Downey Theatre rentals may get cheaper for non-profits

DOWNEY - Plans are moving forward to establish a formal application process for Downey-based non-profit groups wanting to rent out the Downey Theatre at discounted rates. Many details remain to be hashed out - chiefly the monetary size of the discounts - but early plans call for arts groups to submit financial aid applications during a two-week window every April.

After applicants are vetted by city staff, a Downey Theatre subcommittee currently comprised of councilmen Roger Brossmer and Alex Saab would decide how to disperse the financial aid, taking into consideration availability of funds and the financial needs of each applicant.

Financial aid will be given in the form of rental credit only.

The proposed plan does not apply to so-called legacy groups such as the Downey Rose Float Association, Downey Symphony or Downey Civic Light Opera, organizations that have operated in Downey for more than 40 years.

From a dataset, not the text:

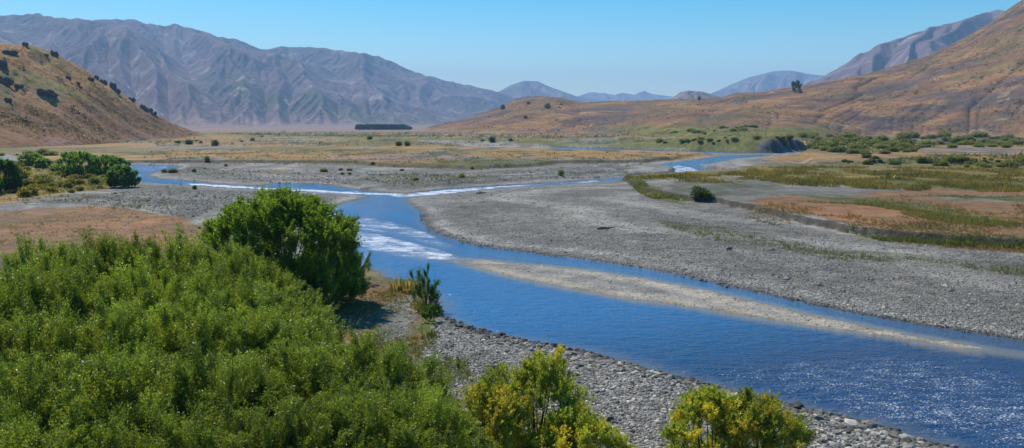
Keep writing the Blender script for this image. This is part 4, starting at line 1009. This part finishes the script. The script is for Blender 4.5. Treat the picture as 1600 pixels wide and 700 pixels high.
tufts('grass', [
 ([(1335,372),(1420,376),(1500,382),(1600,388),(1700,394),(1700,399),(1600,393),(1500,388),(1420,381),(1345,376)], 1500, 0.36, GN1, OL1, 0),
 ([(1165,328),(1200,317),(1300,320),(1400,308),(1600,308),(1700,312),(1700,396),(1600,388),(1500,381),(1400,373),(1340,368),(1280,354),(1200,339)], 11000, 0.26, (0.27, 0.14, 0.06), (0.13, 0.11, 0.04), 1),
 ([(1165,331),(1200,340),(1250,352),(1290,360),(1340,370),(1340,374),(1290,365),(1250,356),(1200,344),(1160,334)], 260, 0.3, GN1, BR, 1),
 ([(1030,345),(1130,362),(1200,374),(1290,392),(1400,402),(1500,412),(1600,418),(1700,424),(1700,444),(1600,437),(1500,434),(1380,416),(1280,404),(1200,388),(1120,380),(1040,358)], 1500, 0.24, OL1, BR, 0),
 ([(975,279),(1000,286),(1012,298),(1040,309),(1075,317),(1065,321),(1030,316),(1000,304),(985,290)], 1800, 0.4, OL1, OL2, 0),
 ([(1255,317),(1330,320),(1400,325),(1480,337),(1540,350),(1600,354),(1540,357),(1470,350),(1400,336),(1300,325)], 2500, 0.35, OL1, OL2, 1),
 ([(560,428),(596,421),(625,440),(655,452),(668,470),(662,500),(690,530),(655,560),(640,600),(560,560),(500,520),(500,470)], 2600, 0.2, (0.26, 0.14, 0.07), OL1, 0),
 ([(575,425),(600,424),(625,438),(660,447),(652,458),(600,450),(570,442)], 520, 0.5, OL1, GD2, 0),
 ([(650,470),(690,478),(690,500),(676,528),(655,522),(658,495)], 500, 0.38, GN1, GN2, 0),
 ([(655,575),(720,560),(745,600),(700,606)], 130, 0.25, OL1, GN2, 0),
 ([(-60,338),(100,326),(200,328),(290,345),(345,372),(345,400),(200,400),(-60,430)], 2200, 0.2, GD1, BR, 0),
 ([(-60,318),(60,308),(200,300),(300,320),(220,330),(60,328),(-60,336)], 500, 0.4, GD1, OL1, 0),
 ([(0,262),(90,258),(180,276),(168,297),(95,303),(-20,316)], 2600, 0.5, OL1, GD2, 0),
 ([(580,277),(640,274),(720,277),(800,278),(760,286),(690,291),(640,296),(600,292),(560,284)], 900, 0.35, OL1, BR, 0),
 ([(300,262),(360,270),(420,296),(420,310),(330,312),(250,300)], 300, 0.4, OL1, BR, 0),
], 8, 51)
tufts('reeds', [
 ([(1160,268),(1200,263),(1250,262),(1400,263),(1600,266),(1700,268),(1700,308),(1600,303),(1480,303),(1280,294),(1180,290),(1080,287),(1000,282),(975,278),(1040,276),(1140,273)], 20000, 0.55, (0.31, 0.20, 0.05), (0.13, 0.115, 0.032), 1),
 ([(230,236),(560,236),(1000,240),(1090,244),(1000,254),(860,256),(740,264),(560,257),(420,255),(220,254)], 7000, 0.45, GD1, OL1, 1),
 ([(1250,213),(1330,212),(1400,220),(1470,217),(1600,218),(1700,220),(1700,234),(1500,232),(1440,237),(1390,246),(1300,242),(1262,234)], 5000, 0.9, (0.17, 0.165, 0.045), (0.09, 0.10, 0.035), 0),
 ([(1380,260),(1420,250),(1500,247),(1600,250),(1700,252),(1700,266),(1500,264)], 2500, 0.7, (0.17, 0.16, 0.05), (0.08, 0.09, 0.035), 0),
 ([(380,208),(640,208),(1000,209),(1000,217),(860,219),(640,217),(420,217),(330,212)], 4200, 1.3, (0.07, 0.08, 0.035), (0.14, 0.14, 0.045), 0),
 ([(240,218),(480,218),(1000,220),(1000,228),(640,230),(240,232)], 2600, 0.9, (0.10, 0.10, 0.04), (0.26, 0.19, 0.08), 0),
 ([(950,214),(1100,208),(1260,210),(1262,222),(1200,236),(1080,230),(940,226)], 3500, 0.7, (0.17, 0.17, 0.04), (0.10, 0.13, 0.03), 1),
], 6, 52)
print('grass', time.time() - T0)

# tussock and matagouri specks over the hillsides (uncountable)
r = np.random.default_rng(77)
q = np.vstack([in_poly([(660,205),(800,160),(860,153),(1100,158),(1280,134),(1400,106),(1600,5),(1640,5),(1640,212),(1000,214)], 9000, r), in_poly([(-40,70),(40,72),(120,105),(200,155),(300,208),(310,222),(-40,228)], 14000, r)])
S_ = surf(q[:, 0], q[:, 1]); S_ = S_[~np.isnan(S_[:, 0])]; dd_ = np.hypot(S_[:, 0], S_[:, 1])
keep = (dd_ > 480) & (dd_ < 2400) & (fbm(S_[:, 0] / 70, S_[:, 1] / 70, 4, 88, 0.6) > r.uniform(-0.10, 0.45, len(S_))); S_ = S_[keep]; dd_ = dd_[keep]
n_ = len(S_); b = 7; idx = np.repeat(np.arange(n_), b); sz = np.where(dd_ < 1000, 0.38, 0.7)[idx] * r.lognormal(0, 0.45, n_)[idx]
P = S_[idx] + np.stack([r.normal(0, 0.4, n_ * b) * sz, r.normal(0, 0.4, n_ * b) * sz, np.full(n_ * b, -0.1)], 1)
D = np.stack([r.normal(0, 0.6, n_ * b), r.normal(0, 0.6, n_ * b), np.ones(n_ * b)], 1); hu = r.uniform(0, 1, n_)[idx][:, None]
V_, F_, c_ = leaves(P, D, sz, sz * 0.8, np.array((0.07, 0.065, 0.03)) * (1 - hu) + np.array((0.17, 0.12, 0.05)) * hu, r)
me = np_mesh('hillside_scrub', V_, F_, c_, smooth=False); me.materials.append(M_shrub); tag(link('hillside_scrub', me), kind='stuff')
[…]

Those groups will receive pre-established rates that would save them thousands of dollars in rental fees compared to what they currently pay, officials said.

About two dozen people representing Downey-based arts organizations filled the library's Cormack Room Monday to hear details about the plan and offer their input. Most appeared satisfied - if not cautious - with the proposal, which requires ratification by the City Council.

Bill Hare, a Downey Symphony board member, said the proposal "sounds good." He praised VenueTech - the theater management company hired in 2010 to manage bookings and day-to-day operations of the Downey Theatre - for their handling of ticket sales for the symphony, an issue of contention with organizations long accustomed to selling their own tickets.

"It's worked out very well for us," Hare said. "We have no problem with the box office procedure. There was a learning curve, but it's been good for us."

Meanwhile, city officials said they had reached out to the Downey Civic Light Opera in hopes of convincing the organization to reconsider their plans to discontinue their programming but received no response.

"Why wouldn't we want them to continue? They're great," said Brossmer. "But it's hard for me to see that its current management wants to see it continue."

The DCLO owes the city $16,000 in back rental fees, not including storage costs, officials added.

DCLO executive producer Marsha Moode was in attendance Monday but did not comment.